Monday, June 3, 2013

What is Documentation Done Right?

One of my new projects at work consists of revamping the checklists used when employees join and depart the company. My memory may be fuzzy...I actually have a horrible memory...but the incarnation that has been used was my own concoction from back when I joined the company nearly a year ago. For awhile, as each new person joined (or left) I would refine the action items so something overlooked the last time would hopefully not be missed the next time around.

It become something more than a checklist; it mutated into a checklist of action items with a set of how-to instructions under each entry.  We kept the final incarnation on an internal wiki system. A new person could tell that it was a dirty bit of work since the original checklist had a big old warning and link at the top telling the reader to go to another page that was updated and had more precise instructions on how to complete each step.

The finished list is one that I've been using for the past several months without much trouble. But things move on; more services are being added, the workflow for particular departments have added accounts they'd like added at hiring time, and as the company has grown the cross communication of who should be notified of what information for orientation has changed. The process has become on of the items that is a pain point, but only to the degree of an itch; people scratch it, are slightly irritated, but not irritated enough to warrant fixing the pain point...until next time, at which point the process repeats itself.

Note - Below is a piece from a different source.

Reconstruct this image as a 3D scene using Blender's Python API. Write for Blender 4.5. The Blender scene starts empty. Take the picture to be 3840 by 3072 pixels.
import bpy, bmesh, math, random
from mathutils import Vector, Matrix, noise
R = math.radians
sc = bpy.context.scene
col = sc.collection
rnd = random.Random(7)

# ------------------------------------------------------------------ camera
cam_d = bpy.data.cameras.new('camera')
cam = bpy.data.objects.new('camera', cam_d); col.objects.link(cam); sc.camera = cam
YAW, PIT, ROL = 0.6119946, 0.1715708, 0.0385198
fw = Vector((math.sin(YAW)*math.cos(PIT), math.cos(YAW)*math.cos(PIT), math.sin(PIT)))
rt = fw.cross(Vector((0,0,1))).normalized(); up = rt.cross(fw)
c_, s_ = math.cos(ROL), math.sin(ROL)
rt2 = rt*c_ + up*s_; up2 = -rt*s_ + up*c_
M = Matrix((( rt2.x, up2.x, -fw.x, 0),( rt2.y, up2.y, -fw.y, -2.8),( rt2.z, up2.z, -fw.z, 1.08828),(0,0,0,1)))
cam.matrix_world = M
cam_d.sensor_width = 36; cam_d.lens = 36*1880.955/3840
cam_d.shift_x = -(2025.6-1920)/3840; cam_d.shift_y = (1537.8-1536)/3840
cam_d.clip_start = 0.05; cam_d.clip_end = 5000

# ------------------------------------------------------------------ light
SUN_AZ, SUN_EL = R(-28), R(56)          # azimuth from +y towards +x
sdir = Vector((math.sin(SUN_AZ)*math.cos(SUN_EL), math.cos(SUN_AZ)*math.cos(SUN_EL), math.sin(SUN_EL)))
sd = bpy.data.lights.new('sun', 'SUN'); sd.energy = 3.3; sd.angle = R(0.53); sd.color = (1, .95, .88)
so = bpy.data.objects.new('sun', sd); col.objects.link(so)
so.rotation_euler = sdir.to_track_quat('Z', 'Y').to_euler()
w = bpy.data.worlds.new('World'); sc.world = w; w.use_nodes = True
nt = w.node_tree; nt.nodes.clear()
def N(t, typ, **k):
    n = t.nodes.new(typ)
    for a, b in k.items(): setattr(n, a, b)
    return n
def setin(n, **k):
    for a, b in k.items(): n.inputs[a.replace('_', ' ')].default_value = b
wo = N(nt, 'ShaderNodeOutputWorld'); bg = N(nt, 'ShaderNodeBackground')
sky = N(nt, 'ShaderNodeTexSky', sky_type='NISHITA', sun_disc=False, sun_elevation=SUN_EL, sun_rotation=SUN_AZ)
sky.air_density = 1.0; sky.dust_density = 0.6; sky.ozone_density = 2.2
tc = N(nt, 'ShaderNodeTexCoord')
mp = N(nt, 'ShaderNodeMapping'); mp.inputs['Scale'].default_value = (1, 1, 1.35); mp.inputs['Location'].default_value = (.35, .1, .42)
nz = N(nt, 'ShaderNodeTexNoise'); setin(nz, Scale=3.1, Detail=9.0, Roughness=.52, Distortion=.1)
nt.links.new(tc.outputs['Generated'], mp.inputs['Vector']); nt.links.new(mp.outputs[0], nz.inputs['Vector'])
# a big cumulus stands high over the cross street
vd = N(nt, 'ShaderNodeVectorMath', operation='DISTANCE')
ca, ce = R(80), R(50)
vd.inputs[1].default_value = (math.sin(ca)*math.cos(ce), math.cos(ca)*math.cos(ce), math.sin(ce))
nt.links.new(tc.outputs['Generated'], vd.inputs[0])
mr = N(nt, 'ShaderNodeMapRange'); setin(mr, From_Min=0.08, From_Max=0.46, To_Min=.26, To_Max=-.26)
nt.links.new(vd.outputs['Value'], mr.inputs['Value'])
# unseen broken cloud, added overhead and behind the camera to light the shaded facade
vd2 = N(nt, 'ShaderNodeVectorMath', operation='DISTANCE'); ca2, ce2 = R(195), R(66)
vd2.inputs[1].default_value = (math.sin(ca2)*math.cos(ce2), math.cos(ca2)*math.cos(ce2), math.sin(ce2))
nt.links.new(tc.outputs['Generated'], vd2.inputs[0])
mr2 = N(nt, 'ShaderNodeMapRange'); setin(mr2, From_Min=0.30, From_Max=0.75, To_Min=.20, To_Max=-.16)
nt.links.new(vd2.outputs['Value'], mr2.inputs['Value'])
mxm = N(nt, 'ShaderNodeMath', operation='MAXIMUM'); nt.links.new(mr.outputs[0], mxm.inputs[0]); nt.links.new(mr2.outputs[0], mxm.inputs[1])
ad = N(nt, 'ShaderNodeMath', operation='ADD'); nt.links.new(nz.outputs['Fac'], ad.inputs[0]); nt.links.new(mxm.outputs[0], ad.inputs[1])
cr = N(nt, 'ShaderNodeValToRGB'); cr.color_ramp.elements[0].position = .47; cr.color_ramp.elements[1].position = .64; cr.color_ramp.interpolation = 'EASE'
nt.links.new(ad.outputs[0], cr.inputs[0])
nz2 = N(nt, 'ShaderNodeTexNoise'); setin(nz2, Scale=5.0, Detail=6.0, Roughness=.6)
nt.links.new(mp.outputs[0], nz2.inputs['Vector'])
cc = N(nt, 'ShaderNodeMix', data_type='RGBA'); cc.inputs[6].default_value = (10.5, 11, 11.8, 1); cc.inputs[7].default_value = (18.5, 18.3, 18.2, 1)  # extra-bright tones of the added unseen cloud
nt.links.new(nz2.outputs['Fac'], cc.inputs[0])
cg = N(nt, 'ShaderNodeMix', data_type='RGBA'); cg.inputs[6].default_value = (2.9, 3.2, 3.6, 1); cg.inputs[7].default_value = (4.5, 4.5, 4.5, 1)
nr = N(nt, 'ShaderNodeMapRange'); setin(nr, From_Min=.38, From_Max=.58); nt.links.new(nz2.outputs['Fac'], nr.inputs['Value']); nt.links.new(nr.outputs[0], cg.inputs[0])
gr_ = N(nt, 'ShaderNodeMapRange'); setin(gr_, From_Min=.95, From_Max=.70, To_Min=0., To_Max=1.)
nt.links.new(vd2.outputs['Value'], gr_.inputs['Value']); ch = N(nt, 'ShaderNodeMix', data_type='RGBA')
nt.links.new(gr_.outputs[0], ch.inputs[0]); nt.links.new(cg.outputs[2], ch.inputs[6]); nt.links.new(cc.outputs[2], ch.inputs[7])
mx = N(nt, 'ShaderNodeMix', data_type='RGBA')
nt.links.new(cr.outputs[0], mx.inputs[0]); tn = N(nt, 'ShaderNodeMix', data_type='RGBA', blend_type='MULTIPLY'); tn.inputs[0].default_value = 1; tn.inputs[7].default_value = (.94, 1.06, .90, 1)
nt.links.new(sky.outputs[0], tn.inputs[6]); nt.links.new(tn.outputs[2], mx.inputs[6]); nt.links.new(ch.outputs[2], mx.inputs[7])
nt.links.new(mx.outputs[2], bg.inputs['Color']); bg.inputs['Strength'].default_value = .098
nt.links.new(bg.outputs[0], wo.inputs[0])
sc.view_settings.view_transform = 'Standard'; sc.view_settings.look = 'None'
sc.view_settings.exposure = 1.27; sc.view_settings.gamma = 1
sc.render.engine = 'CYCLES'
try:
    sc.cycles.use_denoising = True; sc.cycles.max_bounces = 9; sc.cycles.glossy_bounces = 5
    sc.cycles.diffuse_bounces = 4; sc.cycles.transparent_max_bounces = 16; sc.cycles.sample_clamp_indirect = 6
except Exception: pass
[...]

We also have a new system administrator in the team, and one of his central tenets to good systems administration practices is documentation, documentation, documentation. He's spent a good amount of time getting up to speed with our brand of Kool-Aid by revamping our internal documentation system; a side effect is reminding us of the technical debt we've created in our documentation practices. It's been a great motivator in getting my own checklist project updated. His work reminded me of something I'd lost sight of:

Your documentation isn't for you.

Adding new employees and disabling accounts had become something of my own niche. The documentation that had started out being a general list for anyone who would need to add employees became my own cheat sheet. The basics were there. But if someone new came along to do the job, the instructions didn't quite align with the exact steps needed to achieve the desired outcome. It was something I knew should be fixed but hadn't taken the time to do...until now.

To summarize a conversation Tom and I had one afternoon, "The goal should be to document and automate yourself out of the job. There's always something more to do."

My documentation wasn't really being used as documentation. It was a set of notes that I could refer to when trying to memorize the steps to reproduce a desired outcome. Gradually the steps became ingrained and the notes became more of a checklist that I would skim.

I also gradually gained a better understanding of what and why I was doing something. The documentation became burned into my head, and the notes masquerading as documentation fell into disrepair.

As I worked with the new and improved documentation I was surprised to see to what degree things were out of date. For example, our list of items to complete included provisioning a phone. We use Asterisk in-house, and each office has its own local server. Over the course of time, the newer offices had altered configurations for Asterisk, which automated more of the process and simplified the creation of accounts and phones.

I hadn't realized that at some point the New York system's documentation was out of date to the point of just being plain wrong; if someone else tried to follow those directions they would not have found anything resembling the sample entries they were supposed to follow.

I'm still in the middle of the checklist revamp. I'm trying to do it right, or at least better than before, which means it'll take some time; I'm doing an initial set of passes by literally documenting each step I take in creating new users and where appropriate I'm adding notes explaining why I'm doing what I'm doing.


Once I can follow the new instructions from start to end without a major hiccup, I'll identify points in the process where I'm missing information.  I'll look for things that are now consistent requests for modifications to accounts...such as, "Bob needs to be on <XYZ> mailing list"...and roll it into the initial setup procedure. Yes, this means having to communicate with people who manage various areas hiring new developers and salespeople.

Then I'll look for procedural refinements. For example, I've created a new badge for the user...who does it go to? Do I give it to the office manager? The new employee's manager? Do I hold on to it until the employee comes to me for it? We need to formalize this process so everyone is on the same page and knows, when asked for Bob's badge, where to look for it.

Once finished, I should have a list that is thorough enough for anyone in our technical staff to follow in creating a new employee entry with minimal mistakes.

An unfortunate side effect is how thorough it is becoming. I'm not completely through every step, and already the list and explanations is eight pages. Not the kind of checklist most people would like to deal with just to add an employee.

So what is the right way to do documentation "right?" The stuff I'm working on should be thorough enough that someone new to the job should be able to follow them, and the notes help augment an understanding of the thinking behind some of the steps. It should also pinpoint places in the procedure that need work, whether it's updating images rolled to machines or identifying where we might be able to potentially automate parts of the process. The problem is that this becomes less a checklist and more a procedural how-to, and as people become familiar with the process they start to ignore the checklist parts of the process much in the way billboards become simply visual noise I barely pay any attention to anymore when riding along the freeway.

Should documentation be adapted for more advanced users? Or should it keep some level of detail for people to refer back to, or for training newer users, despite meaning you may have to maintain various levels of documentation and keep them in parity?